» **SHORT PROBLEM**: Would you output the whole listing below, exactly as it reads?

______

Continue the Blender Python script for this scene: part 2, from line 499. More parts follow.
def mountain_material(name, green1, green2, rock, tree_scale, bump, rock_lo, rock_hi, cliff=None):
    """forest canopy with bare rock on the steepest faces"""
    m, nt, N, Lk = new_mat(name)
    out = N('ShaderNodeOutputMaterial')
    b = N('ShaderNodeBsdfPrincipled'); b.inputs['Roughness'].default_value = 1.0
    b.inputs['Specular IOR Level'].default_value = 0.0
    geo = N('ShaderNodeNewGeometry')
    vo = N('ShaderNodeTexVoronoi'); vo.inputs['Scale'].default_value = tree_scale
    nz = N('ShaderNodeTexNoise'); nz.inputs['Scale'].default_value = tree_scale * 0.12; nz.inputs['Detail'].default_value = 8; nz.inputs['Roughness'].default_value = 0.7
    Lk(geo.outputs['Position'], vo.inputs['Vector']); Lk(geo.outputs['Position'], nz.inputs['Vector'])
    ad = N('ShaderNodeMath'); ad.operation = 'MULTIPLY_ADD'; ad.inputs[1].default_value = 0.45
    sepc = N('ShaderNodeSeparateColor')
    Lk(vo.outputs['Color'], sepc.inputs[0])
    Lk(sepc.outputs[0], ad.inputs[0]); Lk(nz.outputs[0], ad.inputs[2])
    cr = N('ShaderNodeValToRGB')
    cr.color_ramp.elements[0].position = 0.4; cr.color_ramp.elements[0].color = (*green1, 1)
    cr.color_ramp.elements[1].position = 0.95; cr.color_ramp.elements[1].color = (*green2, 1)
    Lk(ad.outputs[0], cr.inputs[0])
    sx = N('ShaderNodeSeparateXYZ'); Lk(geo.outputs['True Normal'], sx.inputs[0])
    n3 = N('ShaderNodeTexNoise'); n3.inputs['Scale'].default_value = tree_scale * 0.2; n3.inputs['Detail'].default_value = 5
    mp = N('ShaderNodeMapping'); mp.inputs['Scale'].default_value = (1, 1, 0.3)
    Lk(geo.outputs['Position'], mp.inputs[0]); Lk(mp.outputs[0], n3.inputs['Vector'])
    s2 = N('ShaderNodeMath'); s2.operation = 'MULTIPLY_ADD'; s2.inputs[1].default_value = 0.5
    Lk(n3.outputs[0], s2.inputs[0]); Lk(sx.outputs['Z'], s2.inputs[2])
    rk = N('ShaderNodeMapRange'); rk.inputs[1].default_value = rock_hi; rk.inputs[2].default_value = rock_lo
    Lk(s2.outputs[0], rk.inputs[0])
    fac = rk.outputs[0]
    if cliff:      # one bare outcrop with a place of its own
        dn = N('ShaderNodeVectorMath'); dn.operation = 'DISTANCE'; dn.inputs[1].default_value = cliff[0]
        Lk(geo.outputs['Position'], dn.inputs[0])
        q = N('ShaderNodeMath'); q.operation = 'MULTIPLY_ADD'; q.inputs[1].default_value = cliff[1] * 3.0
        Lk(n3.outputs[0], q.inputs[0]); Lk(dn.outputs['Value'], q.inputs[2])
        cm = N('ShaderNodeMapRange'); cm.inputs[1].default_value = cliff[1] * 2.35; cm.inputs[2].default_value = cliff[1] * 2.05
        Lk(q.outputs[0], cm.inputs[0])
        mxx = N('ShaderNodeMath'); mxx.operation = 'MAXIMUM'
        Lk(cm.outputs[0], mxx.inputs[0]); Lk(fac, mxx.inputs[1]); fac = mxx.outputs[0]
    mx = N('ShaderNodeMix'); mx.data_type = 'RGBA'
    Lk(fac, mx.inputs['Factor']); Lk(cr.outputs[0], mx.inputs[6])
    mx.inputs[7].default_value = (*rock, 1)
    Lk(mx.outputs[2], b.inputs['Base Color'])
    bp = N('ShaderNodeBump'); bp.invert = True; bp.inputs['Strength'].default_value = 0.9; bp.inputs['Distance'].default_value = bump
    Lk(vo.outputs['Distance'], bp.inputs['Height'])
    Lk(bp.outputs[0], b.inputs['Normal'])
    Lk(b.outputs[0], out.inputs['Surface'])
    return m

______

» **TASK OUTPUT**:
Continue the Blender Python script for this scene: part 2, from line 499. More parts follow.
def mountain_material(name, green1, green2, rock, tree_scale, bump, rock_lo, rock_hi, cliff=None):
    """forest canopy with bare rock on the steepest faces"""
    m, nt, N, Lk = new_mat(name)
    out = N('ShaderNodeOutputMaterial')
    b = N('ShaderNodeBsdfPrincipled'); b.inputs['Roughness'].default_value = 1.0
    b.inputs['Specular IOR Level'].default_value = 0.0
    geo = N('ShaderNodeNewGeometry')
    vo = N('ShaderNodeTexVoronoi'); vo.inputs['Scale'].default_value = tree_scale
    nz = N('ShaderNodeTexNoise'); nz.inputs['Scale'].default_value = tree_scale * 0.12; nz.inputs['Detail'].default_value = 8; nz.inputs['Roughness'].default_value = 0.7
    Lk(geo.outputs['Position'], vo.inputs['Vector']); Lk(geo.outputs['Position'], nz.inputs['Vector'])
    ad = N('ShaderNodeMath'); ad.operation = 'MULTIPLY_ADD'; ad.inputs[1].default_value = 0.45
    sepc = N('ShaderNodeSeparateColor')
    Lk(vo.outputs['Color'], sepc.inputs[0])
    Lk(sepc.outputs[0], ad.inputs[0]); Lk(nz.outputs[0], ad.inputs[2])
    cr = N('ShaderNodeValToRGB')
    cr.color_ramp.elements[0].position = 0.4; cr.color_ramp.elements[0].color = (*green1, 1)
    cr.color_ramp.elements[1].position = 0.95; cr.color_ramp.elements[1].color = (*green2, 1)
    Lk(ad.outputs[0], cr.inputs[0])
    sx = N('ShaderNodeSeparateXYZ'); Lk(geo.outputs['True Normal'], sx.inputs[0])
    n3 = N('ShaderNodeTexNoise'); n3.inputs['Scale'].default_value = tree_scale * 0.2; n3.inputs['Detail'].default_value = 5
    mp = N('ShaderNodeMapping'); mp.inputs['Scale'].default_value = (1, 1, 0.3)
    Lk(geo.outputs['Position'], mp.inputs[0]); Lk(mp.outputs[0], n3.inputs['Vector'])
    s2 = N('ShaderNodeMath'); s2.operation = 'MULTIPLY_ADD'; s2.inputs[1].default_value = 0.5
    Lk(n3.outputs[0], s2.inputs[0]); Lk(sx.outputs['Z'], s2.inputs[2])
    rk = N('ShaderNodeMapRange'); rk.inputs[1].default_value = rock_hi; rk.inputs[2].default_value = rock_lo
    Lk(s2.outputs[0], rk.inputs[0])
    fac = rk.outputs[0]
    if cliff:      # one bare outcrop with a place of its own
        dn = N('ShaderNodeVectorMath'); dn.operation = 'DISTANCE'; dn.inputs[1].default_value = cliff[0]
        Lk(geo.outputs['Position'], dn.inputs[0])
        q = N('ShaderNodeMath'); q.operation = 'MULTIPLY_ADD'; q.inputs[1].default_value = cliff[1] * 3.0
        Lk(n3.outputs[0], q.inputs[0]); Lk(dn.outputs['Value'], q.inputs[2])
        cm = N('ShaderNodeMapRange'); cm.inputs[1].default_value = cliff[1] * 2.35; cm.inputs[2].default_value = cliff[1] * 2.05
        Lk(q.outputs[0], cm.inputs[0])
        mxx = N('ShaderNodeMath'); mxx.operation = 'MAXIMUM'
        Lk(cm.outputs[0], mxx.inputs[0]); Lk(fac, mxx.inputs[1]); fac = mxx.outputs[0]
    mx = N('ShaderNodeMix'); mx.data_type = 'RGBA'
    Lk(fac, mx.inputs['Factor']); Lk(cr.outputs[0], mx.inputs[6])
    mx.inputs[7].default_value = (*rock, 1)
    Lk(mx.outputs[2], b.inputs['Base Color'])
    bp = N('ShaderNodeBump'); bp.invert = True; bp.inputs['Strength'].default_value = 0.9; bp.inputs['Distance'].default_value = bump
    Lk(vo.outputs['Distance'], bp.inputs['Height'])
    Lk(bp.outputs[0], b.inputs['Normal'])
    Lk(b.outputs[0], out.inputs['Surface'])
    return m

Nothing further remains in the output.